The COPV in question was holding pressurised nitrogen in its gaseous state, when it ruptured. There are multiple COPVs within the Starship payload bay, and significantly, they are located close together and have propellant feed lines running between them to serve the vehicle’s header tanks up in its nose – the tanks that are intended to provide propellants to the vehicle’s motors during atmospheric descent and capture manoeuvres.

The running theory is that the rupture of one COPV may have over-pressured the vehicle hull and compromised others COPV units and the header tanks propellant feeds, and compromised the main propellants tanks, bringing the 10% load of liquid methane the vehicle had aboard at the time of the explosion and the almost full load of liquid oxygen the vehicle had into contract with a source of ignition.

Interestingly, a whistleblower had in May raised concerns about a lack of professionalism at the Starbase site relating to how crews charged with assembling vehicles there treated the COPVs with a lack of respect, although it is far too earlier to say if his statements reflect ate actual state-of-play and if so, whether such poor handling was a factor in the explosion.

 What is clear is that there was significant damage done to the Massey Test Facility itself, notably to the infrastructure required to feed propellants to Starship vehicles undergoing testing there – the facility now being the only facility where such pre-flight testing of Starship vehicles can occur. As such it is likely to be some time before there are any further attempts to launch Starship / Super Heavy test articles.

China Completes Anticipated On-Orbit Rendezvous

As previewed in my previous Space Sunday update, China has completed an on-orbit rendezvous between two remote vehicles operating in geostationary orbit.

As noted in that article, China is developing the means to carry out high-orbit rendezvous capabilities, with the intention of developing a means of extending the operational life of their various satellites. Both Shijian-21, launched in 2021, and Shijian-25, launches earlier this year, have been moving towards you another since the start of the month. Initially, Shijian-25 manoeuvred towards Shijian-21, the latter having been in a parking orbit for a number of years after a busy early life, which included hauling a defunct communications satellite to a graveyard orbit.
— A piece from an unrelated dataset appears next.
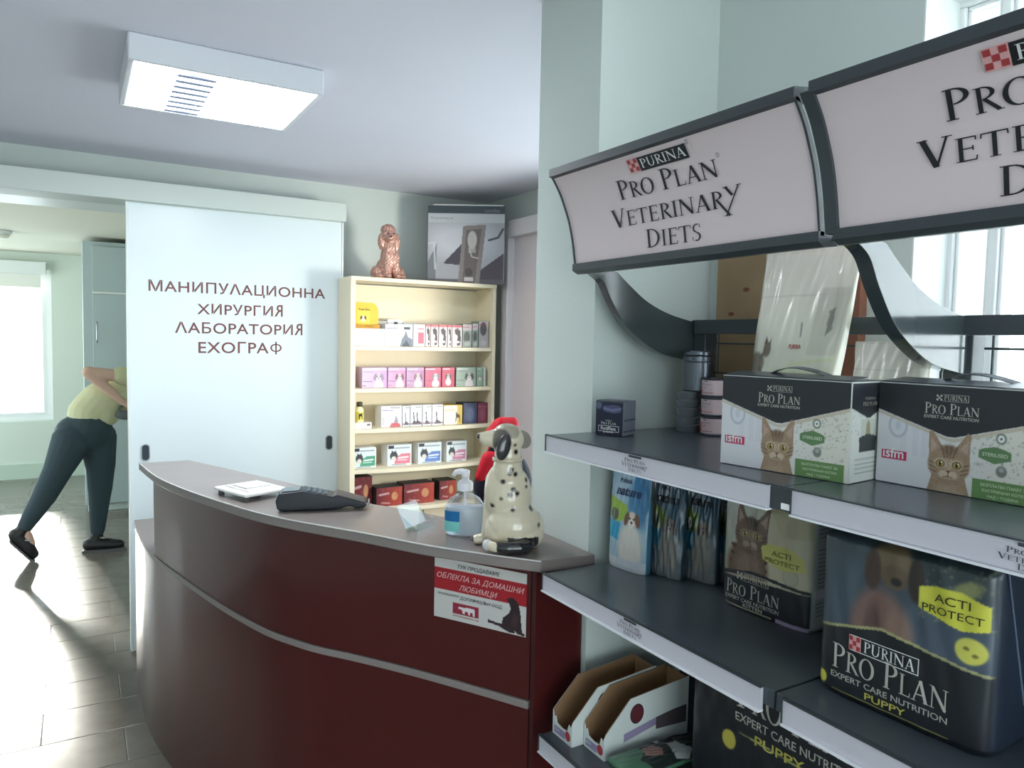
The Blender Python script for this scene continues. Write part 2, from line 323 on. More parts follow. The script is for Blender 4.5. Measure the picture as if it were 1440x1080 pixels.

An initial rendezvous between the two had been expected sometime after June 12th, but at the time of my last article, it wasn’t clear if it had actually taken place. However, it appears that both vehicles made contact on both June 13th and June 14th, or at least came very close to making contact. The aim of Shijian-25 is to provide a refuelling capability for satellites, which Shijian-21 is liable to require given its very active early on-orbit career. Success, if not already achieved, would and put China on an even footing with the United States in terms of on-orbit capabilities.